Friday, January 22, 2016

How to set up a bicycle for commuting - brakes, gears, tires and more


Commuting is becoming more and more popular but many bicycles are not exactly set up for it. If you have a lot of money, you can buy a custom made commuter bicycle, which can cost you 2000 usd/ 1800 eur easily.

If you don't want to spend that kind of money and you have a good bike already at home, here are some suggestions to make your bike ready for the long haul.

 - Bicycle computer
  • this is extemely important since it helps you track how many miles you are travelling. Calories and average speed is fun, but knowing how many kilometers you've done on your cassette, chain and tires allows you to prevent reliability issues and keep you happy
 - Brakes
  • buy some wet-weather brake pads.

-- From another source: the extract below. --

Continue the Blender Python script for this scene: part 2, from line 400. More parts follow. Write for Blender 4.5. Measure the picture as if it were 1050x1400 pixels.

They work great during dry times aswell, but especially well in wet conditions
  • replace cable housings. Instead of having 3 separate pieces of cable housing, remove them and put 1 long housing piece instead. The brakes may feel a little bit „squishy“ but all that dirt, water and other garbage is kept out and the brakes work really well for a long time. Also, if you want to make sure it works well without corrosion put a few drops of wet weather chain lube in the cable housing when assembling.
  • Replace cables with either stainless ones or teflon (PTFE) coated ones. This makes a huge difference in reliability and allows the cable to slide better inside the cable housing.
 - Gears
  • having 30 speed gear system is fun, but also needs you attention more often. Having a computer to record your kilometrage can help prevent serious issues down the line.
  • When changing a chain which has done 1500km or even more, consider changing the cassette aswell. When a new chain is put on an old cassette it can cause the chain to skip over the gears(due to the cassette being worn to a different profile) and also premature heavy wear (you might only get 750km out of the new chain, instead of 1500km).
  • I've seen well maintained gear trains which have done 2500km+ and the gears dont skip and cassette looks fine (even though the chain is stretched). I've also seen poorly maintained gear trains which have done barely 1000 km and need to be replaced due to the fact that the owner had not put any oil on the chain, cleaned to chain or adjust gears so they run properly.
  • For wet season get wet weather chain lube, for dry weather get dy weather chain lube. Check your chain every 2-3 weeks to see how it's doing.
  • Properly adjusted and tensioned gear train should work really well for a time – get it checked at least every 6 months or so. Having properly adjusted gears increases efficiency and keeps the whole system from wearing down too soon. Also it sounds nicer :)
 - Tires
  • consider investing into quality tires that can run you for a long time without flats and without wearing out. Schwalbe Marathon Plus tires are in my opinion still the best tires out there. While they cost around 50 usd / 45 eur per tire, they havea a guarantee of 5 years, 5000km. I worked for a bicycle rental shop a few years back and after switching all their bikes over to Marathon Plus tires, they went from ~100 flats per year to 2 flats per year. One of those flats was caused by a 4 inch nail
  • having quality inner tubes can make a huge difference if you can't get quality puncture proof tires. Regular inner tubes have a side wall thickness of about 1.25-1.5mm which is okay for most uses. For extra protection consider getting DH (downhill) rated inner tubes. They have a wall thickness of 4-5mm and come in a lovely green color. They are practically impossible to break and when combined with puncture proof tires, they are the the best option out there.
  • Don't get tubeless(unless you run them with inner tubes)
 
 - Good practices on grease usage
Grease holds a very important place in bicycles, it is used to protect bearings (headset, hubs, bottom bracket) and other mechanisms( shifter bodies etc). The type of grease is as important as it's use.
Grease also helps to keep away corrosion and keep parts moving freely (so parts do not get stuck)
Using grease that is meant for bearings is acceptable but it is always recommended to use special grease for bicycles. Usually bicycle grease runs in faster and is a bit more weather resistant.
On top of having regular grease, there are also speciality grease available for performance hubs, ceramic bearings, suspension fork seals and for shifter bodies (internal mechanisms).
When I rebuild a hub, I generally put more than less grease in for several reasons – it will protect the ball bearings, it will help the hub run longer(without wearing out) and keep corrosion away. I should point out that having the bearings submerged in grease is a total overkill aswell – it will initially be less efficient and takes longer to run a hub in.
If you are using your bicycle every day for the whole year (snow, rain etc) I would actually look away from bicycle grease and focus on marine grade bearing grease. It's very resistant to salt found during the winter and has a nice blue/red color. While the marine grade grease takes longer to run in, it lasts longer and can last up to 2-3 years before needing to be changed out( assuming you travel atleast 4000-5000 km per year).